-------- INFORMATION SUPPLIED
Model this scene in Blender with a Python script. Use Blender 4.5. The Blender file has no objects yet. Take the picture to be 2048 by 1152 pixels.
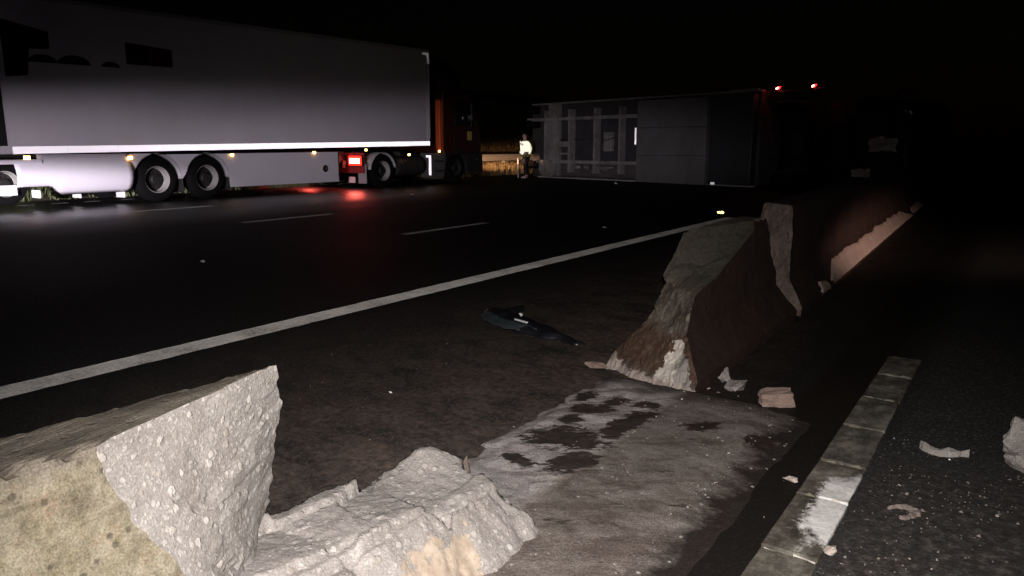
import bpy, bmesh, math, random
from mathutils import Vector, Matrix, noise
from mathutils.geometry import delaunay_2d_cdt
random.seed(7)
S = bpy.context.scene
C = bpy.data.collections.new("scene_objects"); S.collection.children.link(C)
R = math.radians
# ------------------------------------------------------------------ camera
cam = bpy.data.cameras.new("camera"); cam.lens = 26.37; cam.sensor_width = 36
cam.clip_start = 0.05; cam.clip_end = 2000
co = bpy.data.objects.new("camera", cam); C.objects.link(co)
co.location = (0, 0, 1.25); co.rotation_euler = (R(90 - 10.72), 0, R(34.2))
S.camera = co
# ------------------------------------------------------------------ night sky
w = bpy.data.worlds.new("World"); S.world = w; w.use_nodes = True
wn = w.node_tree.nodes; bg = wn["Background"]
sk = wn.new("ShaderNodeTexSky"); sk.sky_type = 'NISHITA'; sk.sun_disc = False
sk.sun_elevation = R(2); sk.sun_rotation = R(200)
w.node_tree.links.new(sk.outputs[0], bg.inputs[0]); bg.inputs[1].default_value = 0.00035
# ------------------------------------------------------------------ lamps of the place and added ones
def lamp(name, kind, loc, power, color, target=None, size=60, blend=0.6, rad=0.05, sc=None):
    l = bpy.data.lights.new(name, kind); l.energy = power; l.color = color
    l.shadow_soft_size = rad
    o = bpy.data.objects.new(name, l); C.objects.link(o); o.location = loc
    if kind == 'SPOT':
        l.spot_size = R(size); l.spot_blend = blend
        d = Vector(target) - Vector(loc); o.rotation_euler = d.to_track_quat('-Z', 'Y').to_euler()
        if sc: o.scale = sc
    return o
lamp("phone_flash", 'SPOT', (0.02, 0.01, 1.31), 640, (1, .93, .88), (-1.15, 1.95, 0), 102, 1, .012)
# dipped headlights of the car that stands behind, on the carriageway
lamp("car_headlight", 'SPOT', (-4.6, -3.4, .66), 3300, (.98, .89, 1), (-17.0, 9.0, .80), 66, 1, .07, (1.4, .178, 1))
lamp("car_headlight", 'SPOT', (-5.9, -3.6, .50), 20000, (.98, .91, 1), (-16.8, 6.5, .33), 28, 1, .07, (1, .2, 1))
lamp("headlight_spill", 'SPOT', (-4.5, -3.4, .70), 34, (.95, .9, 1), (-17.0, 9.0, 4.0), 80, 1, .05, (1, .55, 1))  # weak added lamp, stands for headlight spill on the upper trailer side
lamp("car_headlight", 'SPOT', (-3.3, -2.9, .66), 2500, (.95, .9, 1), (-17.5, 25.0, 1.0), 36, 1, .07, (1.4, .28, 1))
# the moving tractor's own headlights, on the verge ahead of it
lamp("tractor_headlight", 'SPOT', (-18.4, 22.15, .75), 6000, (1, .60, .36), (-21.4, 31, .35), 70, 1, .08, (1.3, .15, 1))
lamp("tractor_headlight", 'SPOT', (-16.75, 22.15, .75), 2200, (1, .60, .36), (-20.5, 32, .4), 60, 1, .08, (1.3, .17, 1))
# warm lamp added off to the right for the barrier toe, source unseen
lamp("unseen_warm_lamp", 'SPOT', (3.6, 7.6, .62), 760, (1, .66, .54), (-1.45, 10.3, .12), 76, 1, .08, (1, .14, 1))
S.view_settings.view_transform = 'Standard'; S.view_settings.look = 'None'
S.view_settings.exposure = 0; S.view_settings.gamma = 1; S.view_settings.use_curve_mapping = False
S.cycles.use_denoising = True; S.cycles.max_bounces = 6; S.cycles.sample_clamp_indirect = 4
S.cycles.use_light_tree = True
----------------
* [WORK INSTRUCTIONS]
Exclude the pictures, and transcribe all of the material exactly.

* [ANSWER IN FULL]
Model this scene in Blender with a Python script. Use Blender 4.5. The Blender file has no objects yet. Take the picture to be 2048 by 1152 pixels.
import bpy, bmesh, math, random
from mathutils import Vector, Matrix, noise
from mathutils.geometry import delaunay_2d_cdt
random.seed(7)
S = bpy.context.scene
C = bpy.data.collections.new("scene_objects"); S.collection.children.link(C)
R = math.radians
# ------------------------------------------------------------------ camera
cam = bpy.data.cameras.new("camera"); cam.lens = 26.37; cam.sensor_width = 36
cam.clip_start = 0.05; cam.clip_end = 2000
co = bpy.data.objects.new("camera", cam); C.objects.link(co)
co.location = (0, 0, 1.25); co.rotation_euler = (R(90 - 10.72), 0, R(34.2))
S.camera = co
# ------------------------------------------------------------------ night sky
w = bpy.data.worlds.new("World"); S.world = w; w.use_nodes = True
wn = w.node_tree.nodes; bg = wn["Background"]
sk = wn.new("ShaderNodeTexSky"); sk.sky_type = 'NISHITA'; sk.sun_disc = False
sk.sun_elevation = R(2); sk.sun_rotation = R(200)
w.node_tree.links.new(sk.outputs[0], bg.inputs[0]); bg.inputs[1].default_value = 0.00035
# ------------------------------------------------------------------ lamps of the place and added ones
def lamp(name, kind, loc, power, color, target=None, size=60, blend=0.6, rad=0.05, sc=None):
    l = bpy.data.lights.new(name, kind); l.energy = power; l.color = color
    l.shadow_soft_size = rad
    o = bpy.data.objects.new(name, l); C.objects.link(o); o.location = loc
    if kind == 'SPOT':
        l.spot_size = R(size); l.spot_blend = blend
        d = Vector(target) - Vector(loc); o.rotation_euler = d.to_track_quat('-Z', 'Y').to_euler()
        if sc: o.scale = sc
    return o
lamp("phone_flash", 'SPOT', (0.02, 0.01, 1.31), 640, (1, .93, .88), (-1.15, 1.95, 0), 102, 1, .012)
# dipped headlights of the car that stands behind, on the carriageway
lamp("car_headlight", 'SPOT', (-4.6, -3.4, .66), 3300, (.98, .89, 1), (-17.0, 9.0, .80), 66, 1, .07, (1.4, .178, 1))
lamp("car_headlight", 'SPOT', (-5.9, -3.6, .50), 20000, (.98, .91, 1), (-16.8, 6.5, .33), 28, 1, .07, (1, .2, 1))
lamp("headlight_spill", 'SPOT', (-4.5, -3.4, .70), 34, (.95, .9, 1), (-17.0, 9.0, 4.0), 80, 1, .05, (1, .55, 1))  # weak added lamp, stands for headlight spill on the upper trailer side
lamp("car_headlight", 'SPOT', (-3.3, -2.9, .66), 2500, (.95, .9, 1), (-17.5, 25.0, 1.0), 36, 1, .07, (1.4, .28, 1))
# the moving tractor's own headlights, on the verge ahead of it
lamp("tractor_headlight", 'SPOT', (-18.4, 22.15, .75), 6000, (1, .60, .36), (-21.4, 31, .35), 70, 1, .08, (1.3, .15, 1))
lamp("tractor_headlight", 'SPOT', (-16.75, 22.15, .75), 2200, (1, .60, .36), (-20.5, 32, .4), 60, 1, .08, (1.3, .17, 1))
# warm lamp added off to the right for the barrier toe, source unseen
lamp("unseen_warm_lamp", 'SPOT', (3.6, 7.6, .62), 760, (1, .66, .54), (-1.45, 10.3, .12), 76, 1, .08, (1, .14, 1))
S.view_settings.view_transform = 'Standard'; S.view_settings.look = 'None'
S.view_settings.exposure = 0; S.view_settings.gamma = 1; S.view_settings.use_curve_mapping = False
S.cycles.use_denoising = True; S.cycles.max_bounces = 6; S.cycles.sample_clamp_indirect = 4
S.cycles.use_light_tree = True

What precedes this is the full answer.